Billed Hours / Capacity = Resource Billable Utilization %

Putting the #s together

Both of these calculations for resource utilization are useful to gain insights into how efficient and productive your team is within any given time frame. 

However, to get the full story, it’s better to run both resource utilization calculations. Here’s an example: Person C has a total capacity of 100 hours in the lifecycle of a project. Person C works a total of 85 hours and bills 60 hours toward project-related tasks. The resource utilization for Person C will look like this:

Resource Utilization: 85%

Resource Billable Utilization: 60%

As you can see here, this team member has a fantastic utilization rate at 85%, but that doesn’t give the full story. That’s because Person C’s billable utilization, in contrast, is dismal at 60%. 

Something is going on here with Person C, whether it’s excessive admin tasks or other reasons their non-billable time is so high. 

Where empathy comes in

Sometimes, a low billable utilization rate can indicate that the person is drowning in admin that can be automated by software (something we see a lot). Other times, it can indicate that something personal may be going on in the background.

When you run your resource utilization metrics, anything glaring like with person C will probably warrant a conversation. This is where project managers need to turn on their empathetic skills and perhaps, figure out ways to motivate and support Person C.

On the flip side, your team’s overall resource utilization, including both calculations, might be fantastic and on-point. This requires managers to put on their empathy hats as well, in order to understand what’s going right and how to continue to motivate the team. 

Another thing we haven’t discussed yet with resource utilization is burnout. It’s common in startups and small teams who get overworked as the business scales. Your resource utilization numbers can help alert you to burnout, so that if someone’s utilization rate is continuously crazy-high, it might warrant a discussion, an award, or even a little time off for that person.

Ultimately, your resource utilization numbers are more than profitability metrics: they can provide insights into the emotional lives of your team.

Empathy is critical to resource management, and we can see its obvious intersection with the data-driven reports on employee utilization. 


Empathy has been a big buzzword now for almost a decade, especially in relation to company cultures. However, few people talk about its drawbacks, save for this fantastic article from Harvard Business Review Magazine: The Limits of Empathy

In the research-backed discussion, the author explains that empathy is obviously a key element in motivating workers. 

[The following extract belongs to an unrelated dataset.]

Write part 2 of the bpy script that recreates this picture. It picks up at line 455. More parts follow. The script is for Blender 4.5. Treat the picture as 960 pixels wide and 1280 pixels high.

And that’s something resource utilization can definitely help managers achieve. 

Empathy can help you understand the performance of your team when you have a bit of insight into their inner lives. 

But excessive empathy can actually inhibit performance and drain managers unnecessarily. For example, a low billable utilization rate may not indicate anything beyond that the person is not being productive. Or that administrative tasks are taking up too much time.

Therefore, although resource utilization management necessitates a certain amount of empathy, it shouldn’t entirely overtake what the cold-hard numbers are telling you.

A measured approach

At the end of the day, experience and research suggest a balanced approach to empathy for managing resource utilization. First, you’ll need to calculate resource utilization rate to see what the real numbers are. Make sure you’re getting an accurate depiction of your resource’s billable hours with software to account for time tracking and invoicing. 

Next, take a look at your utilization report that should include both employee utilization and billable utilization. Look for gaps, inefficiencies, and stand-out achievers. 

Then, employ your empathetic skills in order to help you understand why inconsistencies or red flags may be occurring. This will often warrant a discussion with individual team members or the team as a whole. 

And finally, remember to keep empathy in check when you review your resource utilization. Empathy is not without limits and may actually hinder the performance of your team if left untamed.